_Exercise aim_.
Repeat the whole listing below, word for word.

_Dataset section_.
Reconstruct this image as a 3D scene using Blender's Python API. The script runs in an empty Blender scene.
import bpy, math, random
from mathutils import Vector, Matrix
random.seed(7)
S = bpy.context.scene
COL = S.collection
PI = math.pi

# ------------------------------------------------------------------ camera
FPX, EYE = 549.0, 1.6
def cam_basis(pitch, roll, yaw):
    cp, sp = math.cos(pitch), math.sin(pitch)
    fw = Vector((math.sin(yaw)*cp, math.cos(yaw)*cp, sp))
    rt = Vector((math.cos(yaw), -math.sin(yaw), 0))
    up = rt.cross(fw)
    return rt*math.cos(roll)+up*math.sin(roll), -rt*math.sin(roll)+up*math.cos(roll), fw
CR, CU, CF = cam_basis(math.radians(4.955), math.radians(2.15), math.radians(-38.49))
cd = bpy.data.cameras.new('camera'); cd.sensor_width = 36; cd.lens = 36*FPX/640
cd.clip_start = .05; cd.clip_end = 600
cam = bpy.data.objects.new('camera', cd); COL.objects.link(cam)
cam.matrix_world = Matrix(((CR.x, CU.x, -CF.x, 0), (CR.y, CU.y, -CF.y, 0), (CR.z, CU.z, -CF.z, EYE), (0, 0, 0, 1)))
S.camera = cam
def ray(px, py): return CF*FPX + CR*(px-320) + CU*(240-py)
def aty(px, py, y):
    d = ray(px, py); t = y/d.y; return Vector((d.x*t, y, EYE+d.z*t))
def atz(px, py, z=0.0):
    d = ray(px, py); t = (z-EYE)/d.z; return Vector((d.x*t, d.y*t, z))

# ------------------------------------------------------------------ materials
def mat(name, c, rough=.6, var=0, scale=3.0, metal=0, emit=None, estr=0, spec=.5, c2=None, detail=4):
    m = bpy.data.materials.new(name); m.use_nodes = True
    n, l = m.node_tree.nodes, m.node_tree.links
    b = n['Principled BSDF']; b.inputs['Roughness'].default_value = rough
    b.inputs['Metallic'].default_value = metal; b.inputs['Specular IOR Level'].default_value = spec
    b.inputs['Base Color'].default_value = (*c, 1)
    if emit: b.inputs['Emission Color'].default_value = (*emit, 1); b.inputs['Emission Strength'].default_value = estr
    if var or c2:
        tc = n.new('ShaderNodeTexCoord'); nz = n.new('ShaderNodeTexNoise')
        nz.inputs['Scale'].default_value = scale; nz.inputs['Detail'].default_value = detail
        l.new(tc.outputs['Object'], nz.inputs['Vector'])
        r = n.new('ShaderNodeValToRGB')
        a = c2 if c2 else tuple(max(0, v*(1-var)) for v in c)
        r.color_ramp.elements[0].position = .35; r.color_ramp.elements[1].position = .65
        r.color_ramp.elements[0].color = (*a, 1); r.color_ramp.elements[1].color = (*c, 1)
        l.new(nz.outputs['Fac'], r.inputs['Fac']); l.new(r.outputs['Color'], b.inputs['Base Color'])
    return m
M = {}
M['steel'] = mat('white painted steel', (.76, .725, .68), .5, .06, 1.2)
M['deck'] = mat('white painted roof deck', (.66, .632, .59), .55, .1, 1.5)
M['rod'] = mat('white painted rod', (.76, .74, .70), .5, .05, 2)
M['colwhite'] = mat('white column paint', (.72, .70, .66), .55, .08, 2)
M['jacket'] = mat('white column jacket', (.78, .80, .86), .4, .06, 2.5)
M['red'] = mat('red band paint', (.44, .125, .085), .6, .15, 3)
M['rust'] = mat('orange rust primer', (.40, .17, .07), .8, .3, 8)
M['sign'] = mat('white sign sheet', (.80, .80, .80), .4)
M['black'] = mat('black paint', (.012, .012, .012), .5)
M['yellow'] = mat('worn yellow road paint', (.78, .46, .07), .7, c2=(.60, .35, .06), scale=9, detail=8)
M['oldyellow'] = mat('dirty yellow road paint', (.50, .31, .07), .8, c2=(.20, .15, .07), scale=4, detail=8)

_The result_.
Reconstruct this image as a 3D scene using Blender's Python API. The script runs in an empty Blender scene.
import bpy, math, random
from mathutils import Vector, Matrix
random.seed(7)
S = bpy.context.scene
COL = S.collection
PI = math.pi

# ------------------------------------------------------------------ camera
FPX, EYE = 549.0, 1.6
def cam_basis(pitch, roll, yaw):
    cp, sp = math.cos(pitch), math.sin(pitch)
    fw = Vector((math.sin(yaw)*cp, math.cos(yaw)*cp, sp))
    rt = Vector((math.cos(yaw), -math.sin(yaw), 0))
    up = rt.cross(fw)
    return rt*math.cos(roll)+up*math.sin(roll), -rt*math.sin(roll)+up*math.cos(roll), fw
CR, CU, CF = cam_basis(math.radians(4.955), math.radians(2.15), math.radians(-38.49))
cd = bpy.data.cameras.new('camera'); cd.sensor_width = 36; cd.lens = 36*FPX/640
cd.clip_start = .05; cd.clip_end = 600
cam = bpy.data.objects.new('camera', cd); COL.objects.link(cam)
cam.matrix_world = Matrix(((CR.x, CU.x, -CF.x, 0), (CR.y, CU.y, -CF.y, 0), (CR.z, CU.z, -CF.z, EYE), (0, 0, 0, 1)))
S.camera = cam
def ray(px, py): return CF*FPX + CR*(px-320) + CU*(240-py)
def aty(px, py, y):
    d = ray(px, py); t = y/d.y; return Vector((d.x*t, y, EYE+d.z*t))
def atz(px, py, z=0.0):
    d = ray(px, py); t = (z-EYE)/d.z; return Vector((d.x*t, d.y*t, z))

# ------------------------------------------------------------------ materials
def mat(name, c, rough=.6, var=0, scale=3.0, metal=0, emit=None, estr=0, spec=.5, c2=None, detail=4):
    m = bpy.data.materials.new(name); m.use_nodes = True
    n, l = m.node_tree.nodes, m.node_tree.links
    b = n['Principled BSDF']; b.inputs['Roughness'].default_value = rough
    b.inputs['Metallic'].default_value = metal; b.inputs['Specular IOR Level'].default_value = spec
    b.inputs['Base Color'].default_value = (*c, 1)
    if emit: b.inputs['Emission Color'].default_value = (*emit, 1); b.inputs['Emission Strength'].default_value = estr
    if var or c2:
        tc = n.new('ShaderNodeTexCoord'); nz = n.new('ShaderNodeTexNoise')
        nz.inputs['Scale'].default_value = scale; nz.inputs['Detail'].default_value = detail
        l.new(tc.outputs['Object'], nz.inputs['Vector'])
        r = n.new('ShaderNodeValToRGB')
        a = c2 if c2 else tuple(max(0, v*(1-var)) for v in c)
        r.color_ramp.elements[0].position = .35; r.color_ramp.elements[1].position = .65
        r.color_ramp.elements[0].color = (*a, 1); r.color_ramp.elements[1].color = (*c, 1)
        l.new(nz.outputs['Fac'], r.inputs['Fac']); l.new(r.outputs['Color'], b.inputs['Base Color'])
    return m
M = {}
M['steel'] = mat('white painted steel', (.76, .725, .68), .5, .06, 1.2)
M['deck'] = mat('white painted roof deck', (.66, .632, .59), .55, .1, 1.5)
M['rod'] = mat('white painted rod', (.76, .74, .70), .5, .05, 2)
M['colwhite'] = mat('white column paint', (.72, .70, .66), .55, .08, 2)
M['jacket'] = mat('white column jacket', (.78, .80, .86), .4, .06, 2.5)
M['red'] = mat('red band paint', (.44, .125, .085), .6, .15, 3)
M['rust'] = mat('orange rust primer', (.40, .17, .07), .8, .3, 8)
M['sign'] = mat('white sign sheet', (.80, .80, .80), .4)
M['black'] = mat('black paint', (.012, .012, .012), .5)
M['yellow'] = mat('worn yellow road paint', (.78, .46, .07), .7, c2=(.60, .35, .06), scale=9, detail=8)
M['oldyellow'] = mat('dirty yellow road paint', (.50, .31, .07), .8, c2=(.20, .15, .07), scale=4, detail=8)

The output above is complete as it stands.